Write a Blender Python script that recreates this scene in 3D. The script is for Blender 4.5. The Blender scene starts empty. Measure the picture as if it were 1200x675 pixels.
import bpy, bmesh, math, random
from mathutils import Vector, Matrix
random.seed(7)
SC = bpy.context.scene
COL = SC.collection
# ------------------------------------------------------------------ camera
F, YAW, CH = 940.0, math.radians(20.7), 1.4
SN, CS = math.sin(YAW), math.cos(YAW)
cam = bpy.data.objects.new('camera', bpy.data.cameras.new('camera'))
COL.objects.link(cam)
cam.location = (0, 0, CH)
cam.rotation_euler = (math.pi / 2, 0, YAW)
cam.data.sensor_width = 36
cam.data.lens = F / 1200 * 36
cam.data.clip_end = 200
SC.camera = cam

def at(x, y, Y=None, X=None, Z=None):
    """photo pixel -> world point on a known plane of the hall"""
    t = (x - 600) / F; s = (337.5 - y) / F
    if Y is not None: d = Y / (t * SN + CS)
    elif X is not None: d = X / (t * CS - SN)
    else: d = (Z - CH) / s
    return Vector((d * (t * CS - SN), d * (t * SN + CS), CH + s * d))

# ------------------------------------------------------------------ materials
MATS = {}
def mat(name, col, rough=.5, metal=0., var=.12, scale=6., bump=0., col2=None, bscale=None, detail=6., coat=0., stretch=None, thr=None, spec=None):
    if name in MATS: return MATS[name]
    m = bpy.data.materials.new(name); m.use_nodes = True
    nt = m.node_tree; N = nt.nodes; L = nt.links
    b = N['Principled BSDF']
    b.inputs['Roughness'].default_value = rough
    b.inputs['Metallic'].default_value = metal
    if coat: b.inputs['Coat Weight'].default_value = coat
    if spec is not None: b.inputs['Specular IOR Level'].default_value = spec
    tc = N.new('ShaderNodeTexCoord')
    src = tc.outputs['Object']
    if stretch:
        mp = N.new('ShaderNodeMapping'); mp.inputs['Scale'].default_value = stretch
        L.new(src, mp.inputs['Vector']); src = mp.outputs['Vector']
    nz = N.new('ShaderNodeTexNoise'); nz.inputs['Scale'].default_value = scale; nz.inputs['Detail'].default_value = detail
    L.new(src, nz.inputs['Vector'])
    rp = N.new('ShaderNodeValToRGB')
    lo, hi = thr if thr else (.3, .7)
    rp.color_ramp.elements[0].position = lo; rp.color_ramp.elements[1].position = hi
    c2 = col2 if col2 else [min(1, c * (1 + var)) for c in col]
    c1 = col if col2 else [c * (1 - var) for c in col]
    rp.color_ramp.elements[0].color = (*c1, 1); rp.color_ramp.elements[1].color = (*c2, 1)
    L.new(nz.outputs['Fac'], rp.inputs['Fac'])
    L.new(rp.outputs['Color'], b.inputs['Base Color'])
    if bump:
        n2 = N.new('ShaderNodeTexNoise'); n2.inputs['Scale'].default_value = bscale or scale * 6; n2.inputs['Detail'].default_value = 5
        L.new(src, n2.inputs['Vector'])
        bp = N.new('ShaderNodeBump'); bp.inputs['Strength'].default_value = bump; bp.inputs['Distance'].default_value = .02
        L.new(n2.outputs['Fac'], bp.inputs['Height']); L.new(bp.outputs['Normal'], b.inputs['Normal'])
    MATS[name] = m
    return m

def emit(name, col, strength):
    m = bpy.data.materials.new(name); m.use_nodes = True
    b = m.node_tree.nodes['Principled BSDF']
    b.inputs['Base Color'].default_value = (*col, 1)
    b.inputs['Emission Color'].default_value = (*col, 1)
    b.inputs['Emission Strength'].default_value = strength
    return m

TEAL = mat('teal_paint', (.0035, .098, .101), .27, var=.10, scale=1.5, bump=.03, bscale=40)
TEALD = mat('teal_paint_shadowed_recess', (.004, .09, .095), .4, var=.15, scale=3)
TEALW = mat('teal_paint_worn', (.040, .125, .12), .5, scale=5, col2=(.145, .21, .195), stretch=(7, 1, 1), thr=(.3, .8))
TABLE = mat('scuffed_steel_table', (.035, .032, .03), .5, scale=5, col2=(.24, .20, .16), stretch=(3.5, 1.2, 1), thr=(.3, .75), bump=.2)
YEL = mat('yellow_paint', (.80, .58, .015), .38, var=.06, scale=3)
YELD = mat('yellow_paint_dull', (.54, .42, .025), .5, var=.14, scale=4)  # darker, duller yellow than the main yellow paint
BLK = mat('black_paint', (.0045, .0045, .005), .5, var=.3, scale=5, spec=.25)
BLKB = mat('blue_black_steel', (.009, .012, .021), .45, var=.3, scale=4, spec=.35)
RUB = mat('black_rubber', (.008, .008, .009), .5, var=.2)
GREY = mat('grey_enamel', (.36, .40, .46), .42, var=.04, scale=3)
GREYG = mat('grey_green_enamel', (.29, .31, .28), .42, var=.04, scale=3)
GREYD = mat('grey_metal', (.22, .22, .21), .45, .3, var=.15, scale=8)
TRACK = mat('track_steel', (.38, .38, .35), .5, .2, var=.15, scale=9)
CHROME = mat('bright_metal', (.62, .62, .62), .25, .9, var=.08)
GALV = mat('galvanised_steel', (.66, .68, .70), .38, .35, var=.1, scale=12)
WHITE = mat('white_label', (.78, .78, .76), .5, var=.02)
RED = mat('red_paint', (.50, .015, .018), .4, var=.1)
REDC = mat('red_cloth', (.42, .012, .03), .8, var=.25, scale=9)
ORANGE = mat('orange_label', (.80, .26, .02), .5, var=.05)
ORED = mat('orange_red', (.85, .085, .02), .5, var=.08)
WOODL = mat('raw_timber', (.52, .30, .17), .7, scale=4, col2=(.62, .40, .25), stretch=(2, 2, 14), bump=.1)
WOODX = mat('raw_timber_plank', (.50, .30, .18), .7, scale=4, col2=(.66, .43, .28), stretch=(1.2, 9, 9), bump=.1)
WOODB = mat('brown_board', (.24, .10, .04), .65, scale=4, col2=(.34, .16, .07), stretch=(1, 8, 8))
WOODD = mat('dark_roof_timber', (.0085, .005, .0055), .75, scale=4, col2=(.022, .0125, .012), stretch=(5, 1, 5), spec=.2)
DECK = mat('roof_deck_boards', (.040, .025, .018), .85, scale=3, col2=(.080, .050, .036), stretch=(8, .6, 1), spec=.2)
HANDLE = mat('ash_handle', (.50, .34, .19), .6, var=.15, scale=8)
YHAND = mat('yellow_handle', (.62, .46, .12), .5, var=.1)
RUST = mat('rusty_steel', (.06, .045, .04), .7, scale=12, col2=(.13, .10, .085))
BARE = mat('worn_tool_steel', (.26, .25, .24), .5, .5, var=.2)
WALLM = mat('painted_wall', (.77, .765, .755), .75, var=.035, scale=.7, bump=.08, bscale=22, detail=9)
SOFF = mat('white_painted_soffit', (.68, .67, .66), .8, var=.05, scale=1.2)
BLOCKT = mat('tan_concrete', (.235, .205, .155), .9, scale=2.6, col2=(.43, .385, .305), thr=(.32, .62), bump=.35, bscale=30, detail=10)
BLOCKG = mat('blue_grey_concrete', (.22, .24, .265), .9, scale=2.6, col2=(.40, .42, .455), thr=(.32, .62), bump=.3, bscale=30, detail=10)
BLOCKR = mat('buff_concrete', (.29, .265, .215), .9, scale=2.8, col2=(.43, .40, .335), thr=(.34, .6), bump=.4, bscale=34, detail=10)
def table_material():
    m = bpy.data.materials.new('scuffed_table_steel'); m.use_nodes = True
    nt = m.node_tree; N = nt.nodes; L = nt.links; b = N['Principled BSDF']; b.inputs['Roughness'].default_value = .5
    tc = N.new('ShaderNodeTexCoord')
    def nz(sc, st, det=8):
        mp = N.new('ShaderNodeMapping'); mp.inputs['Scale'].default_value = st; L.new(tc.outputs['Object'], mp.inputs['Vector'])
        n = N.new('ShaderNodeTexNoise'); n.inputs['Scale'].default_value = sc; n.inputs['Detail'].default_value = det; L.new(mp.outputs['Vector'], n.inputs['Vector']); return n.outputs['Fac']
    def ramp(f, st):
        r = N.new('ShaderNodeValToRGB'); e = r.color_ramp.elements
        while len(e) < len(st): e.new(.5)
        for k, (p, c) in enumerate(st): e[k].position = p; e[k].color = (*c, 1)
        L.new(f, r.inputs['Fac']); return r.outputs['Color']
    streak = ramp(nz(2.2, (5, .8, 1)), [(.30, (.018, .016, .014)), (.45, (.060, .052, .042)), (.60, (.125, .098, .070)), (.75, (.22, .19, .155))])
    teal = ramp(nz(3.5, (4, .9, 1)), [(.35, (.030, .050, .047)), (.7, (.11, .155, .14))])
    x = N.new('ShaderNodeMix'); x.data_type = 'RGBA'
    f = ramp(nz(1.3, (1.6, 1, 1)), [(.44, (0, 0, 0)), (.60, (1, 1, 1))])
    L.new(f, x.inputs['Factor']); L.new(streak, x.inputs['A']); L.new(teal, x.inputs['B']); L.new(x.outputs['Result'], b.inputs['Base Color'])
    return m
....
◆ **Problem to solve**:
Give again, word for word, the lines of the listing, starting at its first line and ending with the line containing "return Vector((d *".

◆ **Right answer**:
Write a Blender Python script that recreates this scene in 3D. The script is for Blender 4.5. The Blender scene starts empty. Measure the picture as if it were 1200x675 pixels.
import bpy, bmesh, math, random
from mathutils import Vector, Matrix
random.seed(7)
SC = bpy.context.scene
COL = SC.collection
# ------------------------------------------------------------------ camera
F, YAW, CH = 940.0, math.radians(20.7), 1.4
SN, CS = math.sin(YAW), math.cos(YAW)
cam = bpy.data.objects.new('camera', bpy.data.cameras.new('camera'))
COL.objects.link(cam)
cam.location = (0, 0, CH)
cam.rotation_euler = (math.pi / 2, 0, YAW)
cam.data.sensor_width = 36
cam.data.lens = F / 1200 * 36
cam.data.clip_end = 200
SC.camera = cam

def at(x, y, Y=None, X=None, Z=None):
    """photo pixel -> world point on a known plane of the hall"""
    t = (x - 600) / F; s = (337.5 - y) / F
    if Y is not None: d = Y / (t * SN + CS)
    elif X is not None: d = X / (t * CS - SN)
    else: d = (Z - CH) / s
    return Vector((d * (t * CS - SN), d * (t * SN + CS), CH + s * d))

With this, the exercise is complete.